===== EXTRACTED INFORMATION =====

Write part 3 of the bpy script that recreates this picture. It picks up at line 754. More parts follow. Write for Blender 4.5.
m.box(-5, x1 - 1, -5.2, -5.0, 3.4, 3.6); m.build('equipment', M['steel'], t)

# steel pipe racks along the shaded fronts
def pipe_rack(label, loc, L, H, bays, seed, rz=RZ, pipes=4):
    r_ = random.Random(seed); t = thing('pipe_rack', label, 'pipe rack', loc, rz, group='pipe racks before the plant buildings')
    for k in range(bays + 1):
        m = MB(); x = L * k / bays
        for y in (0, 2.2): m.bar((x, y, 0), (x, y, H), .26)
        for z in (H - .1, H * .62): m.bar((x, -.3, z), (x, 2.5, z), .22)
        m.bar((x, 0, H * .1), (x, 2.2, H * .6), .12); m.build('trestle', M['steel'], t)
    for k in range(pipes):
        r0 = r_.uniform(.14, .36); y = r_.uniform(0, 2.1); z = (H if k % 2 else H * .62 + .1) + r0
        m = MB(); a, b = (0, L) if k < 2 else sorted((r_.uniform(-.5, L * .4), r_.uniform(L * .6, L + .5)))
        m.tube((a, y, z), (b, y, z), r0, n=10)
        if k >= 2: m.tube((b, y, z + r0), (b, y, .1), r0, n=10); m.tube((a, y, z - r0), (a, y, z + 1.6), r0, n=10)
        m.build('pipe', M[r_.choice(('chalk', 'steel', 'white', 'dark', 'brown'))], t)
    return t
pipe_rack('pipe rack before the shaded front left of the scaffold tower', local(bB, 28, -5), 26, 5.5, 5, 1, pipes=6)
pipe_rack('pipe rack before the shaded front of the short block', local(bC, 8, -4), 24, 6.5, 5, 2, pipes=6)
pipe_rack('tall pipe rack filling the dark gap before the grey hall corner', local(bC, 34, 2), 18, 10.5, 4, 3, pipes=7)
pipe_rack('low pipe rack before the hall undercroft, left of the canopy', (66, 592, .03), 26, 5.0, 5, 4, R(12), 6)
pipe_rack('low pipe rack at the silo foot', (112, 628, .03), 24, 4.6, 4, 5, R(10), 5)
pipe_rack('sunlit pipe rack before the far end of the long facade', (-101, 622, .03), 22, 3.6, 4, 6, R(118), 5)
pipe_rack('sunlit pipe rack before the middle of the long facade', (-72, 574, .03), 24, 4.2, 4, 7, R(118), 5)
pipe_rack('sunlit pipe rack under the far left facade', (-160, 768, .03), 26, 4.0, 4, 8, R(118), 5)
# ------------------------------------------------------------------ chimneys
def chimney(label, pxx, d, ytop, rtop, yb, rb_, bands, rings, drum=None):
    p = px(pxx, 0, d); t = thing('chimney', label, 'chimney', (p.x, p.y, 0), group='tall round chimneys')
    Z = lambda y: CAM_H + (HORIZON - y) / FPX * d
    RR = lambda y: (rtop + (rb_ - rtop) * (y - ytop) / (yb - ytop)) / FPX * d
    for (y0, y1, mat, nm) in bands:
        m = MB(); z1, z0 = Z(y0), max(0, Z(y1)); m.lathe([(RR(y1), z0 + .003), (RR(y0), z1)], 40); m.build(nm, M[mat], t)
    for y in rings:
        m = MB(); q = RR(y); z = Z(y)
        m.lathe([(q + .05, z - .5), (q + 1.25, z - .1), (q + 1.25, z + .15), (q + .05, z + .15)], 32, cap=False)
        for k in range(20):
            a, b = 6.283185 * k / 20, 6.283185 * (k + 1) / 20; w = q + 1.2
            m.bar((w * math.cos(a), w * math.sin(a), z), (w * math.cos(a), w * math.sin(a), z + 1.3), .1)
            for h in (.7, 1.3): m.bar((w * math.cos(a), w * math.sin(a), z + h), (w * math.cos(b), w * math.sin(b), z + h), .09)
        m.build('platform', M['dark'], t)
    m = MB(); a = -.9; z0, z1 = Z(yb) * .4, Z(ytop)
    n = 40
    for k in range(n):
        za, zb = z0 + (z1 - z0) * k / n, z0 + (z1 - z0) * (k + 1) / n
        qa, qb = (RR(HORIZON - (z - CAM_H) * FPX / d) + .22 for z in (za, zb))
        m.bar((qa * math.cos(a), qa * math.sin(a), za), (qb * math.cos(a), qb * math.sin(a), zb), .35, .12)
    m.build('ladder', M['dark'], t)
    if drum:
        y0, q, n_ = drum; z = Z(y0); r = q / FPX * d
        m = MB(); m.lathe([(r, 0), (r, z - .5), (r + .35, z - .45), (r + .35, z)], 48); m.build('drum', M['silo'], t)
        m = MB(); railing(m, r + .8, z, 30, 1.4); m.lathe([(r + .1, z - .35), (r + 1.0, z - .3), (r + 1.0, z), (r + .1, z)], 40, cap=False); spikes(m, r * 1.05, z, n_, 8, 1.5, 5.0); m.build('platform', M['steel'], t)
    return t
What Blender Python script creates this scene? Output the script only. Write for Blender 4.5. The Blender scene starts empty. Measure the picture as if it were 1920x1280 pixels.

=====

### [TASK REQUIREMENTS]
Emit an exact copy of the lines spanning the start of the records to the line containing "m.box(-5, x1 - 1, -5.2, -5.0, 3.4, 3.6);", inclusive, and no other output.

### [SOLUTION TO THIS EXERCISE]
Write part 3 of the bpy script that recreates this picture. It picks up at line 754. More parts follow. Write for Blender 4.5.
m.box(-5, x1 - 1, -5.2, -5.0, 3.4, 3.6); m.build('equipment', M['steel'], t)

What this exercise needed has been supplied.